My coworker found this book, the only library copy of it in the State of Massachusetts, and loved it. The plot, about art critic James Figueras who sets out to meet and criticize the work of a mysterious artist told in a detective noir style, sounded interesting enough. It’s a short 190 pages, and I’ve always wanted to read a Charles Willeford book. So I read it, waited for something to happen, and nothing does. It’s not easy for me to hate things, but this books is the easiest to hate. It’s begging for me to hate it.
Told from James’ perspective, the book suffers a lot because of it. He is an interesting, fleshed out character who is horrible. The stereotype of every art critic in fiction. He says fancy things, they are never as enlightening as he thinks and his voice adds absolutely nothing. I don’t normally complain about characters being unlikable, but he is too much to handle even for 190 pages. He’s just not interesting. Nothing he does, says or thinks actually makes any sense to the audience, because he is trying to sound more important than he is. While that is the point of his narration, he spends most of the time explaining things the audience already knows. I’ve never been talked down in a crime story, so this is baffling to me. Full chapters of him explaining his motive, his plans, his concerns, etc. ALL of them obvious to anyone who reads this, but he’s got to tell us in his stupid pseudo-intellectual jargon. Doesn’t that sound like fun?
There’s one early chapter where he explains to his girlfriend, Berenice Hollis, that art criticism is like a scientist telling us how big a baby whale is. Umm what? No, it’s not at all. A whale is a tangible thing. It’s weight and length are measured. Those things are facts. Art, any art, is subjective. You can’t criticize it accurately because nobody sees art the same. They are based on lots of different, contradictory critical theories. THEORIES. A measurement isn’t a theory! It’s a something that is proven. So that whole speech immediately told me this book was a waste of time. And that was early on. It only got worse. And to go back to Berenice, she is completely useless, James spends every moment of the book complaining about her but drags her along anyway, and their relationship leads to the most predictable ending ever. Another reason not to read this.

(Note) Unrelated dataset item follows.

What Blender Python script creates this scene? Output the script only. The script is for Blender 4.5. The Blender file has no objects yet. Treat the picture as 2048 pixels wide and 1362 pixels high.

The elusive painter at the center of the story, Jacques Debierue, is made to be the leader of a brief movement that bridged Dadaism with Surrealism called Nihilistic Surrealism: isn’t that the most pretentious, hipster bullshit art movement name ever made up? It sounds like the genre of The Big Lebowski (a movie which does a much better job of exploiting and satirizing art movements than this book ever could), but taken to a level so over-inflated that if this book were a mylar balloon it would have floated up into the atmosphere, popped, and disintegrated by the time I finish typing this stupid analogy.
I would like to like this book. I tried. But nothing happens for over half the book! The things that people called “twists” in the book were just obvious to me, and nothing about this felt exciting. You want to know what does happen? A lot of talking and set up until something actually happens on (approximately) page 140 out of 190. I read and love books that are steeped in the post-modern school of rambling, but this isn’t my cuppa. The Claire DeWitt crime series does a great job at having close to no plot or logical point, but presents its ideas without rambly speeches or throwing in insular logic that doesn’t matter to anything. This book is more focused on impressing me with an over 20 page chapter/lecture on art history in order to tear all those things down than allowing a story to organically introduce those topics. It explains, then makes fun of, the concept of art criticism so many times, that the intended response can’t actually happen. It’s all too obvious about manipulating my perspective. When I can see what a writer is doing, when I can feel their words trying to force a thought in my head, then you aren’t actually writing a novel just a speech about a topic only you care about.